We were a real Berlin family, and enjoyed ourselves. We often drove around and were always out and about. My father would come too, since the pastry shop was closed on Saturdays. For example we’d go to Wannsee or Grunewald. We’d go to Alexanderplatz, which was really close by. There were always markets at Alexanderplatz, and often circuses. I can also still remember a Zeppelin from New York that landed in Berlin. We were there for that; the whole city was there. The Babylon cinema was located near Grenadier-strasse, on Rosa-Luxemburg-Platz, across from the Berliner Volksbühne [a famous Berlin theatre]. I went often to the Babylon; I knew it well. I would see funny films there – they were still silent, pictures without talking – with my brother Isi or my sister Gusti, and in winter I would skate on the ice on the square in front of the Volksbühne with other children. We also had good relationships with gentiles. It was totally normal and didn’t matter if someone was Jewish or not. You were accepted. I never heard “Jew” associated with anything negative from the people on our street. Maybe in school, but I was only there for half a year.

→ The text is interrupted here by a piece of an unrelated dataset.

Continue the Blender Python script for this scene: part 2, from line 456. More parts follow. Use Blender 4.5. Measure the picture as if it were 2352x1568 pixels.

In 1932 I was enrolled in the primary school on Gips-strasse. Of course I also got a candy cone for my first day of school, which was already customary back then. I have a photo of myself in a sailor suit with my candy cone. Both Jewish and gentile children received a candy cone. I don’t know how many kids in my class were Jewish, I didn’t care in those days. My siblings were all at different schools, all in the neighborhood.
If Hitler hadn’t come we definitely would have stayed in Berlin.
I can’t recall my brother Isi’s Bar Mitzvah any more. It must have been in 1932 in Berlin.